▶ **Given material**
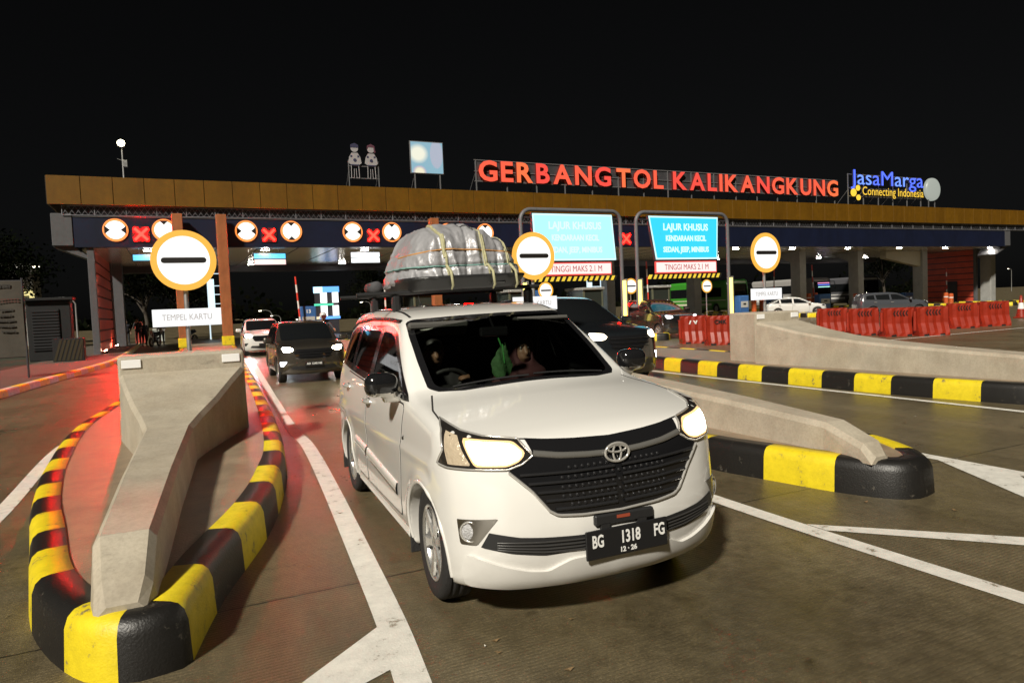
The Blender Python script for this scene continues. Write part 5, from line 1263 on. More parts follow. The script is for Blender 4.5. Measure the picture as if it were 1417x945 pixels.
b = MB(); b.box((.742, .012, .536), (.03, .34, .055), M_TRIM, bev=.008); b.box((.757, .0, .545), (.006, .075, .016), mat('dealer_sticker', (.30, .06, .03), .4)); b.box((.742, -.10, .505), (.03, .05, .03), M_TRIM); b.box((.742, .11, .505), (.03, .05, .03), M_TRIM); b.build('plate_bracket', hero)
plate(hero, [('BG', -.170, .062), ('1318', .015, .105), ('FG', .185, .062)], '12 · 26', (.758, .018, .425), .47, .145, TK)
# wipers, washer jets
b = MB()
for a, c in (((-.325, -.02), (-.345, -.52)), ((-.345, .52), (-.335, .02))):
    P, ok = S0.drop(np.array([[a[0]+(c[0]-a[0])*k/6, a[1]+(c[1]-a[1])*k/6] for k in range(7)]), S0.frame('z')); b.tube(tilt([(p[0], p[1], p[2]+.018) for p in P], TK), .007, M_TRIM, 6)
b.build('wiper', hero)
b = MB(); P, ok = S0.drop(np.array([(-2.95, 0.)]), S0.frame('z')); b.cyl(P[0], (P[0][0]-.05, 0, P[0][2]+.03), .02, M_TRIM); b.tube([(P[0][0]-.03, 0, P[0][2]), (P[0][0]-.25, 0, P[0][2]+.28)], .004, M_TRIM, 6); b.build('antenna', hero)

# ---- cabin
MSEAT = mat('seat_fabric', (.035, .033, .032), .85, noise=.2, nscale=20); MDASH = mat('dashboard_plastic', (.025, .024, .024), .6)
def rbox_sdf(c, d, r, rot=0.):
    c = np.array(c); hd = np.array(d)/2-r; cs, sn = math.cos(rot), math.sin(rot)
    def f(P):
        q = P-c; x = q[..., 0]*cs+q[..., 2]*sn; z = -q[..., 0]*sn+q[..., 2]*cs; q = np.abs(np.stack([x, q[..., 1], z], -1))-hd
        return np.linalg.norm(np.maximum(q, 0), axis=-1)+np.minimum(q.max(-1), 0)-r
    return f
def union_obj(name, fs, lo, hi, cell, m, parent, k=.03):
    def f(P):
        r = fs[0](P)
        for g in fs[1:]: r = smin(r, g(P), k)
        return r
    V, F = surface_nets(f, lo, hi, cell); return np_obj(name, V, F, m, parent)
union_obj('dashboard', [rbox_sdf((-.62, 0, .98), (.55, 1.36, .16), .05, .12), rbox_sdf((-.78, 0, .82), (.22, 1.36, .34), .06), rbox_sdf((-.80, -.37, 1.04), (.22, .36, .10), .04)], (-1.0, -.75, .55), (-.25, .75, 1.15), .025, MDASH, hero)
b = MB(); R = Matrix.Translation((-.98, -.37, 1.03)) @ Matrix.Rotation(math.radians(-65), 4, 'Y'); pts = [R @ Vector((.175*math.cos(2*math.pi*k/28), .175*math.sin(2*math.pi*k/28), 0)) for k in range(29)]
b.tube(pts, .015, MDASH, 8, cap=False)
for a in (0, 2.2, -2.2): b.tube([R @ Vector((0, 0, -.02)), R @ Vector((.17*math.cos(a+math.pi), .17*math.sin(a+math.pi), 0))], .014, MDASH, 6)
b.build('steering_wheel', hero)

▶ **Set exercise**
Reproduce the material in its entirety and word for word, without the pictures.

▶ **Answer for this exercise**
The Blender Python script for this scene continues. Write part 5, from line 1263 on. More parts follow. The script is for Blender 4.5. Measure the picture as if it were 1417x945 pixels.
b = MB(); b.box((.742, .012, .536), (.03, .34, .055), M_TRIM, bev=.008); b.box((.757, .0, .545), (.006, .075, .016), mat('dealer_sticker', (.30, .06, .03), .4)); b.box((.742, -.10, .505), (.03, .05, .03), M_TRIM); b.box((.742, .11, .505), (.03, .05, .03), M_TRIM); b.build('plate_bracket', hero)
plate(hero, [('BG', -.170, .062), ('1318', .015, .105), ('FG', .185, .062)], '12 · 26', (.758, .018, .425), .47, .145, TK)
# wipers, washer jets
b = MB()
for a, c in (((-.325, -.02), (-.345, -.52)), ((-.345, .52), (-.335, .02))):
    P, ok = S0.drop(np.array([[a[0]+(c[0]-a[0])*k/6, a[1]+(c[1]-a[1])*k/6] for k in range(7)]), S0.frame('z')); b.tube(tilt([(p[0], p[1], p[2]+.018) for p in P], TK), .007, M_TRIM, 6)
b.build('wiper', hero)
b = MB(); P, ok = S0.drop(np.array([(-2.95, 0.)]), S0.frame('z')); b.cyl(P[0], (P[0][0]-.05, 0, P[0][2]+.03), .02, M_TRIM); b.tube([(P[0][0]-.03, 0, P[0][2]), (P[0][0]-.25, 0, P[0][2]+.28)], .004, M_TRIM, 6); b.build('antenna', hero)

# ---- cabin
MSEAT = mat('seat_fabric', (.035, .033, .032), .85, noise=.2, nscale=20); MDASH = mat('dashboard_plastic', (.025, .024, .024), .6)
def rbox_sdf(c, d, r, rot=0.):
    c = np.array(c); hd = np.array(d)/2-r; cs, sn = math.cos(rot), math.sin(rot)
    def f(P):
        q = P-c; x = q[..., 0]*cs+q[..., 2]*sn; z = -q[..., 0]*sn+q[..., 2]*cs; q = np.abs(np.stack([x, q[..., 1], z], -1))-hd
        return np.linalg.norm(np.maximum(q, 0), axis=-1)+np.minimum(q.max(-1), 0)-r
    return f
def union_obj(name, fs, lo, hi, cell, m, parent, k=.03):
    def f(P):
        r = fs[0](P)
        for g in fs[1:]: r = smin(r, g(P), k)
        return r
    V, F = surface_nets(f, lo, hi, cell); return np_obj(name, V, F, m, parent)
union_obj('dashboard', [rbox_sdf((-.62, 0, .98), (.55, 1.36, .16), .05, .12), rbox_sdf((-.78, 0, .82), (.22, 1.36, .34), .06), rbox_sdf((-.80, -.37, 1.04), (.22, .36, .10), .04)], (-1.0, -.75, .55), (-.25, .75, 1.15), .025, MDASH, hero)
b = MB(); R = Matrix.Translation((-.98, -.37, 1.03)) @ Matrix.Rotation(math.radians(-65), 4, 'Y'); pts = [R @ Vector((.175*math.cos(2*math.pi*k/28), .175*math.sin(2*math.pi*k/28), 0)) for k in range(29)]
b.tube(pts, .015, MDASH, 8, cap=False)
for a in (0, 2.2, -2.2): b.tube([R @ Vector((0, 0, -.02)), R @ Vector((.17*math.cos(a+math.pi), .17*math.sin(a+math.pi), 0))], .014, MDASH, 6)
b.build('steering_wheel', hero)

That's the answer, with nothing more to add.